O diretor da Fundamenta Investimentos, Valter Bianchi Filho inclui o componente "mercado" no debate e vai além ao dizer que “baixar os juros na marra” não é a maneira mais adequada. Pelo contrário, avalia que, caso a postura da equipe econômica, até aqui, tivesse sido a de elogiar a condução monetária, haveria ambiente, inclusive, para que o dólar estivesse em patamares menos elevados, o que sempre contribui para o controle da inflação:
— É preciso entender esse negócio e inflação não permite achismo, a postura é de vigilância, até por se reconhecer que quem mais sofre são os mais vulneráveis.
Como foi o comportamento do índice em fevereiro
Economista-chefe da Fecomércio-RS, Patrícia Palermo aponta que o vilão da inflação de fevereiro foi o grupo educação, que sozinho respondeu por 0,35 pontos percentuais (pp) dos 0,84% do IPCA no mês, em razão da sazonalidade, marcada pelos reajustes das mensalidades escolares.
Em 2023, acrescenta, além do habitual existem outras forças em ação. Isso porque, o setor absorve os impactos da chamada “inércia inflacionária”, que atinge os salários, maior despesa das empresas de educação.

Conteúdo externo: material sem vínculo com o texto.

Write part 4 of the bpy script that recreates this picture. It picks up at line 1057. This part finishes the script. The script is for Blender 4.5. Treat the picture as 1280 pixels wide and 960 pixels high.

— Nos últimos anos, não foi possível repassar esse aumento para os preços, agora foi entendido como hora de recuperar margens e garantir estabilidade financeira diante dos aumentos da inadimplência — explica.
De acordo com Patrícia, o grupo da saúde também contribuiu (0,16pp) sendo pressionado pelos artigos de higiene. E, para os próximos meses, projeta ela, virá o impacto dos reajustes do ciclo 2023/2024 dos planos de saúde.
Na habitação (0,13pp de contribuição), a influência maior vem da energia elétrica, que sofreu nova alteração na apuração do ICMS. Apesar da gasolina já ter aumentado, ainda não vieram os efeitos da volta do Pis/Confins e da CiDE, lembra a economista.
A boa notícia veio dos alimentos. E a desaceleração, salienta, foi significativa, passando de 0,59% em janeiro para 0,16% em fevereiro. Isso representa uma inflação anualizada de 1,19%:
— E inflação persistente indica a necessidade de políticas contracionistas. Então, se o Brasil não quiser conviver com taxas de juros estruturalmente maiores é importante que a esfera política não crie ruídos desnecessários.